[Set problem]
In the listing that follows, the range to quote begins at the line that has "a = -.90 if" and ends after the line that has "else: beam('joist', L(a, w, zc"; quote it verbatim and add nothing.

[Material shown]
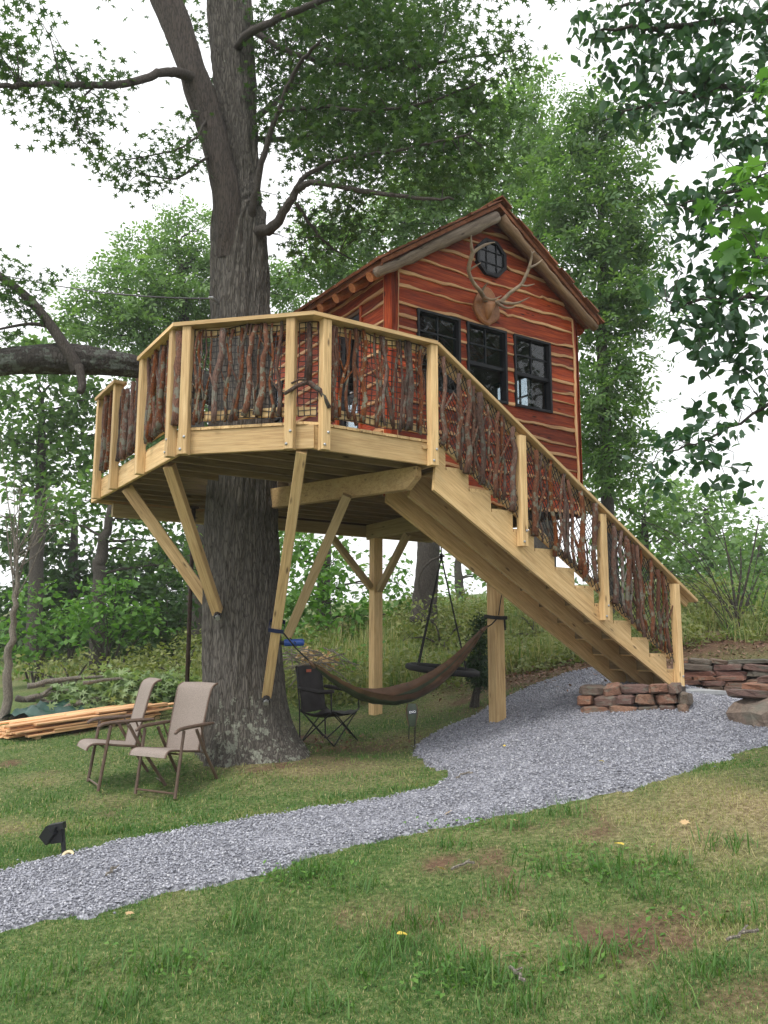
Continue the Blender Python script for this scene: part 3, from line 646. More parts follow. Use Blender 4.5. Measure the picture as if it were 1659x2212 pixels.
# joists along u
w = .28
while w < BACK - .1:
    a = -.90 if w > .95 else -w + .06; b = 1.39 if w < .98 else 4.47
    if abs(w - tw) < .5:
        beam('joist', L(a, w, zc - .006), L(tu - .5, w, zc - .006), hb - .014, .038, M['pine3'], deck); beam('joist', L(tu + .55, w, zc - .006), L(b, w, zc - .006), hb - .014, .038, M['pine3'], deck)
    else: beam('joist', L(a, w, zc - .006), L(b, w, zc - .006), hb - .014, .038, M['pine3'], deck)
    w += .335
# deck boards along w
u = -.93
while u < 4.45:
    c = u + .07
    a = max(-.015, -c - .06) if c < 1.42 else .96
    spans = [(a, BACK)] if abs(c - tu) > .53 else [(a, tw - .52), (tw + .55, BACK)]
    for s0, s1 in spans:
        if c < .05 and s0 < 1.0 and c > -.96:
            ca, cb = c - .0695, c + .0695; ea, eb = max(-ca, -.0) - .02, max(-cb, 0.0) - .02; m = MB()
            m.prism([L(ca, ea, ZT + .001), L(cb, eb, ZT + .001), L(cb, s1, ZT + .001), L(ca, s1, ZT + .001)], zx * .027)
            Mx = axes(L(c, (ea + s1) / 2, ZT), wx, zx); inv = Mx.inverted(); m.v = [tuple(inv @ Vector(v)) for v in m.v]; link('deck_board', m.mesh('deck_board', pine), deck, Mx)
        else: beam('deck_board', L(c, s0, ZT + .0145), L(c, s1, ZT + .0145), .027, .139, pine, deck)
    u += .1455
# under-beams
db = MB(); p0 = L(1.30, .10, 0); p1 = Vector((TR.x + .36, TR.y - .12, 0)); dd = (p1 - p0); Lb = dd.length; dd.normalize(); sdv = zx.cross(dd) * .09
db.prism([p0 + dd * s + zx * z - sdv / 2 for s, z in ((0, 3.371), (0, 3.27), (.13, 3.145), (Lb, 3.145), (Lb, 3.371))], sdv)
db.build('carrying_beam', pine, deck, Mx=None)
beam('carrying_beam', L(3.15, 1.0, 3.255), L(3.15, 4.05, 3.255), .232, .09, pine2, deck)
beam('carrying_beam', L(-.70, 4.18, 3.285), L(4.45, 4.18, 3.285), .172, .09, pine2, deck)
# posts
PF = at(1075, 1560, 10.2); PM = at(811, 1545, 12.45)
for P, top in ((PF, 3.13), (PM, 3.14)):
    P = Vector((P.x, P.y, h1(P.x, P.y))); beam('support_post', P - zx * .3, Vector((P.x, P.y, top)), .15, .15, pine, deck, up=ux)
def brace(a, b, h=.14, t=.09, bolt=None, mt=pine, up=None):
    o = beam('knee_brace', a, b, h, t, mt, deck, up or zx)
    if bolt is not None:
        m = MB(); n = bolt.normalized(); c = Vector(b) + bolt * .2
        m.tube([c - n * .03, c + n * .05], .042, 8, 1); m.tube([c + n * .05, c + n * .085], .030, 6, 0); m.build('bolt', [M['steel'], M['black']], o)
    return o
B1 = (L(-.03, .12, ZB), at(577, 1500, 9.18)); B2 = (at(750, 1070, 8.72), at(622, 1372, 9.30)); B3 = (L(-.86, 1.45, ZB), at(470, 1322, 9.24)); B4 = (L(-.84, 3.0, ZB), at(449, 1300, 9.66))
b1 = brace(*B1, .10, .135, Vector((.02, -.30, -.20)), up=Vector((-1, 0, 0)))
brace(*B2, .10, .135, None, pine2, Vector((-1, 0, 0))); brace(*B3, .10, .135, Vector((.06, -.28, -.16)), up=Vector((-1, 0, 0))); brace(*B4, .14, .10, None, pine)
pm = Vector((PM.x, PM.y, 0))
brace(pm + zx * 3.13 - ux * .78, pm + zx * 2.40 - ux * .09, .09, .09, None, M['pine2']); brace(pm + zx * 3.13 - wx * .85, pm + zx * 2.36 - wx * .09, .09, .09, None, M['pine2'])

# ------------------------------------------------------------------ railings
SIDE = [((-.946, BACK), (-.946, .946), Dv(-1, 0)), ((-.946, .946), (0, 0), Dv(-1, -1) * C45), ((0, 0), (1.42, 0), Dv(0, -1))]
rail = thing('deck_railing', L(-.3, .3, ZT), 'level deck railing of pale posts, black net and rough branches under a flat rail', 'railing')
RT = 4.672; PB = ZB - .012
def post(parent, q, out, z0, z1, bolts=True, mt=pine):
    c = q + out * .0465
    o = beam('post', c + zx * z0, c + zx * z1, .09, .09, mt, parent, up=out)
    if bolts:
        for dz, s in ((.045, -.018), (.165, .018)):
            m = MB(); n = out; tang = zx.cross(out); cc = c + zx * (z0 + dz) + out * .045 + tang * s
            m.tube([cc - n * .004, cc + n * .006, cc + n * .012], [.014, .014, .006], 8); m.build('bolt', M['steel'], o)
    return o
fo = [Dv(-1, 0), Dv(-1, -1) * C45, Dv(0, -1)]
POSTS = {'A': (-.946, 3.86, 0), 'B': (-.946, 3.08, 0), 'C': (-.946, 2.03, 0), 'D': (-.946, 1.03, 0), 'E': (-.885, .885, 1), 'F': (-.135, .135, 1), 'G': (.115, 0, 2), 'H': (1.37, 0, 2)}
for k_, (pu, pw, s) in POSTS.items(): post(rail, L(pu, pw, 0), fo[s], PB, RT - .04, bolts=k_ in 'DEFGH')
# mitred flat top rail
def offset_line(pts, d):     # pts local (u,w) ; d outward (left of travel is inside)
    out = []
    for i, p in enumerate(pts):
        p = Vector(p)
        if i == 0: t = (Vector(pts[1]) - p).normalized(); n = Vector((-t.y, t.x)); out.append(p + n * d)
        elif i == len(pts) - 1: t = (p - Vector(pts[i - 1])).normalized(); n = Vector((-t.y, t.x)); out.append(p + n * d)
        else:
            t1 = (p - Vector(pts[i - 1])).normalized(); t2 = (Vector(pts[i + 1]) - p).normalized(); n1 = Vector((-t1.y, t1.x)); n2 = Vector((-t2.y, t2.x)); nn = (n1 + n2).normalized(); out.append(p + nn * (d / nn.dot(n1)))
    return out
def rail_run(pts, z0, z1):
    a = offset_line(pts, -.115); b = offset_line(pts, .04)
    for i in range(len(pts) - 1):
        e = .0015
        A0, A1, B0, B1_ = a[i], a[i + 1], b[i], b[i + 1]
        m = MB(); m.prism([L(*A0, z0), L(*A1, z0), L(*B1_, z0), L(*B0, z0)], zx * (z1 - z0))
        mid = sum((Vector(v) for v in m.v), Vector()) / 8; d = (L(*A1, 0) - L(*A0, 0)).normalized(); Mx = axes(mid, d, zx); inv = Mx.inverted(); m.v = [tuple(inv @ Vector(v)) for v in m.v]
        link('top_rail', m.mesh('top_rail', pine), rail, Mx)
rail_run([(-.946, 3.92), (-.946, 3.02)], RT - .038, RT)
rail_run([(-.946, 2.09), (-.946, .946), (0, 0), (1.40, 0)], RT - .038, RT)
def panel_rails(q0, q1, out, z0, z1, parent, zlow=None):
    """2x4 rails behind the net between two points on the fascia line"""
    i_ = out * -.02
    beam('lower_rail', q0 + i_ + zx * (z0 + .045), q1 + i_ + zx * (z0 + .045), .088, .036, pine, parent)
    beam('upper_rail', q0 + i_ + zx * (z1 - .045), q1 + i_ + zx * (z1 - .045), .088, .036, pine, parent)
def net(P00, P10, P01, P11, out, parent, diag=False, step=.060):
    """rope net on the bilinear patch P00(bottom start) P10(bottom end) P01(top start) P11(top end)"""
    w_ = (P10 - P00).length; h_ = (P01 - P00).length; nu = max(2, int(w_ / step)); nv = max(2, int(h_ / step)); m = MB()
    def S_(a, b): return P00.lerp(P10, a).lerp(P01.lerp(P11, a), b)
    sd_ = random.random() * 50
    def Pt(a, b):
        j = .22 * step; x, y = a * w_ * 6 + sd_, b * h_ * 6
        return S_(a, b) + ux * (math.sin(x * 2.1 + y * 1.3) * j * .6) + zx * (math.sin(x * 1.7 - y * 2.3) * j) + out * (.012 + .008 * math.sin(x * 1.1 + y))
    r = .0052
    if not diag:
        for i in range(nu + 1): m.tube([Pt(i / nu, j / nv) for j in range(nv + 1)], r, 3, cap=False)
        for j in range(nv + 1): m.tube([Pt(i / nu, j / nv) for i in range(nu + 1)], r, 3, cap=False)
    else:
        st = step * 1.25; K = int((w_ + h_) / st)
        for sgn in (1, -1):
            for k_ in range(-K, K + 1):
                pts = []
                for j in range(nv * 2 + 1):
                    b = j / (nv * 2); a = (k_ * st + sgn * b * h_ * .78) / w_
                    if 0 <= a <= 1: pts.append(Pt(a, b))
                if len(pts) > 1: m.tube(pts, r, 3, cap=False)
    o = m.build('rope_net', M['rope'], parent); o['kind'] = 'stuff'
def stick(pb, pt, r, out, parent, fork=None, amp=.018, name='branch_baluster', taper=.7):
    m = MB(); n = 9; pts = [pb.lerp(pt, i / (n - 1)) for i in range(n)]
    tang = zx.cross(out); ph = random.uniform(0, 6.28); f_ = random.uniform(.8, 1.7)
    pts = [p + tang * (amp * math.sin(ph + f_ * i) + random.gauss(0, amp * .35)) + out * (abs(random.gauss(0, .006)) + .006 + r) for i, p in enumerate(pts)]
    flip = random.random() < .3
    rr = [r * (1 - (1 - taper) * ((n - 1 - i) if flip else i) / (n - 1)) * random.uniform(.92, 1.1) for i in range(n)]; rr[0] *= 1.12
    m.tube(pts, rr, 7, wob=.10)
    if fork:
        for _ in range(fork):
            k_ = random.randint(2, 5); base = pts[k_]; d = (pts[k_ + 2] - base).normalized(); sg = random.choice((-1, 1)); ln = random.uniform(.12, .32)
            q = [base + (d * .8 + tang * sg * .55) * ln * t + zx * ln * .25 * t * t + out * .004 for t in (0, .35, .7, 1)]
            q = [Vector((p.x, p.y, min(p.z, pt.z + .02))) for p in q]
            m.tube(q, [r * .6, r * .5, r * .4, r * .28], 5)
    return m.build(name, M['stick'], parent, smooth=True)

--

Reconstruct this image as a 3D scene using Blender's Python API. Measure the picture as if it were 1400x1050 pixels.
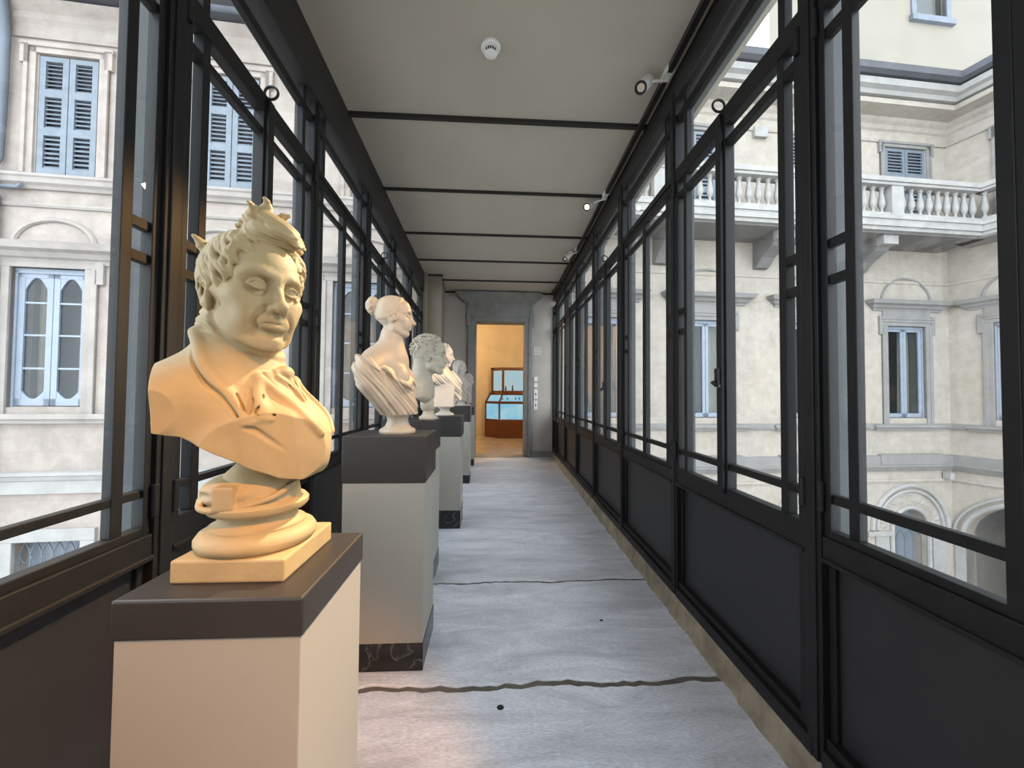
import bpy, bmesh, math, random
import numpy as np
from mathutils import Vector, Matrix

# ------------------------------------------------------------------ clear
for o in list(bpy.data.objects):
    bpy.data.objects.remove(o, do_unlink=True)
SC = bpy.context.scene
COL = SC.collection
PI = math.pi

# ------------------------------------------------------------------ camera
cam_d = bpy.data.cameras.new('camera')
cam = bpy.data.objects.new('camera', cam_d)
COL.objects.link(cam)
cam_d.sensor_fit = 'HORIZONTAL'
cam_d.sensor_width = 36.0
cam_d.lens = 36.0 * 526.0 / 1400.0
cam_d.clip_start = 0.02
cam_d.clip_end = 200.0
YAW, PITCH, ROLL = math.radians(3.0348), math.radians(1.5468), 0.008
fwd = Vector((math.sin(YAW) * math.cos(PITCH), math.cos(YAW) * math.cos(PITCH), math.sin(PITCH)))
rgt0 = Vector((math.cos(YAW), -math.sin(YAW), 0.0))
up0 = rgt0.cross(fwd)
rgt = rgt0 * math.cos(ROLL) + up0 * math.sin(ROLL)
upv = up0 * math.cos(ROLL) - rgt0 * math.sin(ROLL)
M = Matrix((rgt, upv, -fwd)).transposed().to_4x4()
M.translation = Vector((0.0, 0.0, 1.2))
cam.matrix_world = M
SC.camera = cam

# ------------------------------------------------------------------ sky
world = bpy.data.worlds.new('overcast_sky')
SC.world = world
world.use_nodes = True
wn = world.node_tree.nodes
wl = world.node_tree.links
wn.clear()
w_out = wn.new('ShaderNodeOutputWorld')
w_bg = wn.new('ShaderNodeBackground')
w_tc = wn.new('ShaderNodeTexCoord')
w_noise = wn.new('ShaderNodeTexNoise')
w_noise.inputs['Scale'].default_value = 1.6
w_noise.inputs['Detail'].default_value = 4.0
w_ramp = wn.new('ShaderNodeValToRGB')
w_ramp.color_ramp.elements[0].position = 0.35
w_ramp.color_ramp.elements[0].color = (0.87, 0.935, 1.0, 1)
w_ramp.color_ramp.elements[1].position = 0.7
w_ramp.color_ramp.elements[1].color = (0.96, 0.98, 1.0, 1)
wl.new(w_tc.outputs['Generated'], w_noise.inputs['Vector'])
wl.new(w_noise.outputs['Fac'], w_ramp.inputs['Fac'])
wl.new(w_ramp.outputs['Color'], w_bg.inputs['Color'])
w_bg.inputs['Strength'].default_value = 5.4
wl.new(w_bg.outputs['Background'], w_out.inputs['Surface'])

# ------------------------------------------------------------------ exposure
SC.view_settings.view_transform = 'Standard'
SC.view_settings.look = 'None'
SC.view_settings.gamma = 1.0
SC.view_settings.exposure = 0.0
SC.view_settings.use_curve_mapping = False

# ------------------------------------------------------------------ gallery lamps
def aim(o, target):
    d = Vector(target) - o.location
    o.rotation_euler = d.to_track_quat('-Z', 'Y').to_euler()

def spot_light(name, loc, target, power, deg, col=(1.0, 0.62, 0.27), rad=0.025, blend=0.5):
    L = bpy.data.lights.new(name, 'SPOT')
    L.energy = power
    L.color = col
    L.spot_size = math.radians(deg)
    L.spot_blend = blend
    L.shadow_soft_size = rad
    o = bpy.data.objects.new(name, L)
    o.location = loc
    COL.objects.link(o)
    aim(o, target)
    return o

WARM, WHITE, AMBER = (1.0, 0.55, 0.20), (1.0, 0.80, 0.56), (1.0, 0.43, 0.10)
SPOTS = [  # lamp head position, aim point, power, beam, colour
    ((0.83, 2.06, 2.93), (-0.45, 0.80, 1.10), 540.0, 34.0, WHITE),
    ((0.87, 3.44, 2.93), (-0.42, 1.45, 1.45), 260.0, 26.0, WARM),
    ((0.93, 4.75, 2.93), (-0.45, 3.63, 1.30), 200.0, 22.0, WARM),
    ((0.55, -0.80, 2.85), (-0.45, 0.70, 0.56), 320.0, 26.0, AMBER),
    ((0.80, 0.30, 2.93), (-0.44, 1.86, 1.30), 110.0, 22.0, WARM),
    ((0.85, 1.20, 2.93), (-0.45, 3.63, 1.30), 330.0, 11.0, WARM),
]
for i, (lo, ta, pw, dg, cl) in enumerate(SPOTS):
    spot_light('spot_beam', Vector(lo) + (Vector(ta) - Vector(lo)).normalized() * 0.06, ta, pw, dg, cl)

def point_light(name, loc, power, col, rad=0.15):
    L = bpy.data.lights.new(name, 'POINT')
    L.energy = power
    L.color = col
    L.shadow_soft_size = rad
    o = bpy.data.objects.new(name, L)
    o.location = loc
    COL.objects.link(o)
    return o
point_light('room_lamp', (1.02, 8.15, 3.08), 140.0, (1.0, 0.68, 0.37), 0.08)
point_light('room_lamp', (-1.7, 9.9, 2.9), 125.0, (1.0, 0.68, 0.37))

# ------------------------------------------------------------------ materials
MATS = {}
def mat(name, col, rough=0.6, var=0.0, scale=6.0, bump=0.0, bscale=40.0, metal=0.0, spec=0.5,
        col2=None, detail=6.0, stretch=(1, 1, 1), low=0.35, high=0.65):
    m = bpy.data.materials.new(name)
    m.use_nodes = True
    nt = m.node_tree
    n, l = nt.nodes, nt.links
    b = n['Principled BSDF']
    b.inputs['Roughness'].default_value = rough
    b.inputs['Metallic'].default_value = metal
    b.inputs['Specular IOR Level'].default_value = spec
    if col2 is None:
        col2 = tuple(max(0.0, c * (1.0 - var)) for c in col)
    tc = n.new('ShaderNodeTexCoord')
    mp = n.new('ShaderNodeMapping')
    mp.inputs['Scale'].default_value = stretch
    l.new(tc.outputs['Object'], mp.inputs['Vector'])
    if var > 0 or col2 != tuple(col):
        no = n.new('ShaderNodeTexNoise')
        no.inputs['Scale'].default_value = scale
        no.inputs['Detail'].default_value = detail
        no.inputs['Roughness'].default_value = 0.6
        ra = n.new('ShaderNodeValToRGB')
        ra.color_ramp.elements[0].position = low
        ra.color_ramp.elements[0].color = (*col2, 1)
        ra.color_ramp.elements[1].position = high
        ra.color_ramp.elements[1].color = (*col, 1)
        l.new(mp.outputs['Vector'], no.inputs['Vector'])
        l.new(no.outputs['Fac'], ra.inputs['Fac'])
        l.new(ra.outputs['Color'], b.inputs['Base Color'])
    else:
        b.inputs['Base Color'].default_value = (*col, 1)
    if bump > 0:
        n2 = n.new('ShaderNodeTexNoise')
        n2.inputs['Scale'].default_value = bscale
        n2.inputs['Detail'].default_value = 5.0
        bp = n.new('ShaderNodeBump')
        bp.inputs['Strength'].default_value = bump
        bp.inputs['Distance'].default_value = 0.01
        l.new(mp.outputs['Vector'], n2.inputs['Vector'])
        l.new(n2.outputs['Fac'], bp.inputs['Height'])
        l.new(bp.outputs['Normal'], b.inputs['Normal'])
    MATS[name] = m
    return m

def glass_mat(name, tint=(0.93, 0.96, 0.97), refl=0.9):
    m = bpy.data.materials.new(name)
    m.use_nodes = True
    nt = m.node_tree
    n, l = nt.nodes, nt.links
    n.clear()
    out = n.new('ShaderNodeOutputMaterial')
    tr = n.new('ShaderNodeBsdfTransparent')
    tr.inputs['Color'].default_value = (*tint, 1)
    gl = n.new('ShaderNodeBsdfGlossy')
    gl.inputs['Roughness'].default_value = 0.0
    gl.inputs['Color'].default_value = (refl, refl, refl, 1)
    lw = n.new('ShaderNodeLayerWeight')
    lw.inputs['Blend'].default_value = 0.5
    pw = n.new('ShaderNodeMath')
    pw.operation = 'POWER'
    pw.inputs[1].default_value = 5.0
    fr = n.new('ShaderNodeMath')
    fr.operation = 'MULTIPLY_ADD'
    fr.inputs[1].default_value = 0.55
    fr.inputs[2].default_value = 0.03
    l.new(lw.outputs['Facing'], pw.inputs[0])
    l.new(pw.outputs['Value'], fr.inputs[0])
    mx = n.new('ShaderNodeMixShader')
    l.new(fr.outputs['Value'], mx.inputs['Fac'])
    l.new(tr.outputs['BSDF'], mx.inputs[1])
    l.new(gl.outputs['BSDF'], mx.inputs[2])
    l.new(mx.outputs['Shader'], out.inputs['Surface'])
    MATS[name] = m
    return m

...

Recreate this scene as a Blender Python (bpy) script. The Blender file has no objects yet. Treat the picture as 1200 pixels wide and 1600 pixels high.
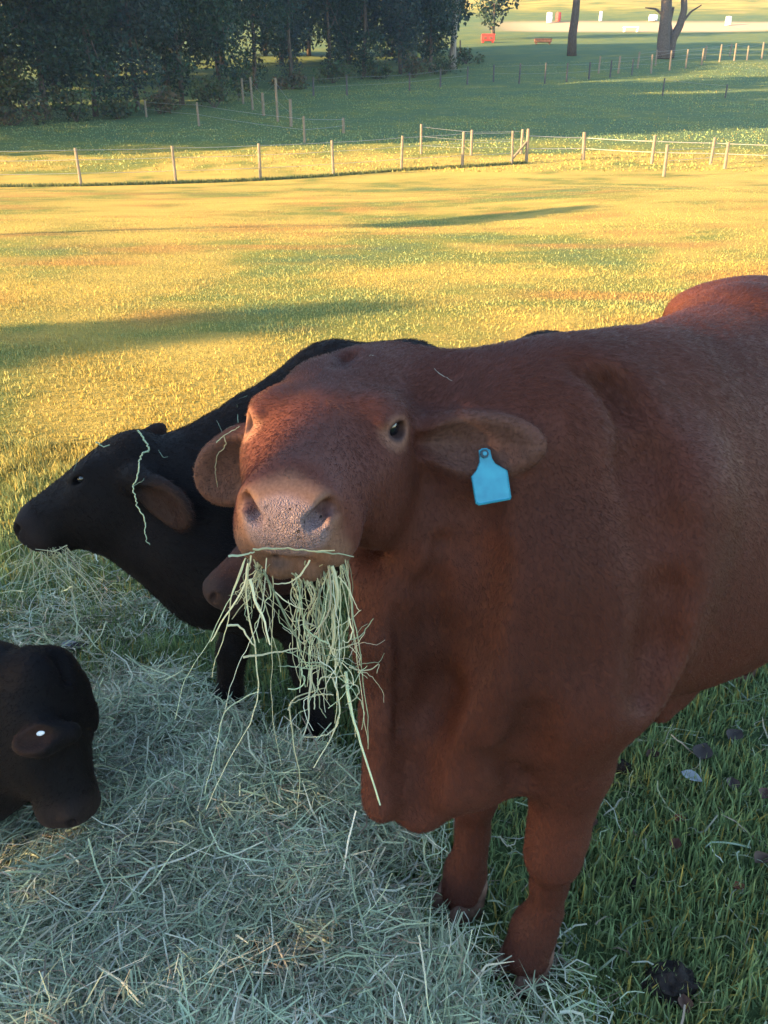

[Task solution]
    a = -.90 if w > .95 else -w + .06; b = 1.39 if w < .98 else 4.47
    if abs(w - tw) < .5:
        beam('joist', L(a, w, zc - .006), L(tu - .5, w, zc - .006), hb - .014, .038, M['pine3'], deck); beam('joist', L(tu + .55, w, zc - .006), L(b, w, zc - .006), hb - .014, .038, M['pine3'], deck)
    else: beam('joist', L(a, w, zc - .006), L(b, w, zc - .006), hb - .014, .038, M['pine3'], deck)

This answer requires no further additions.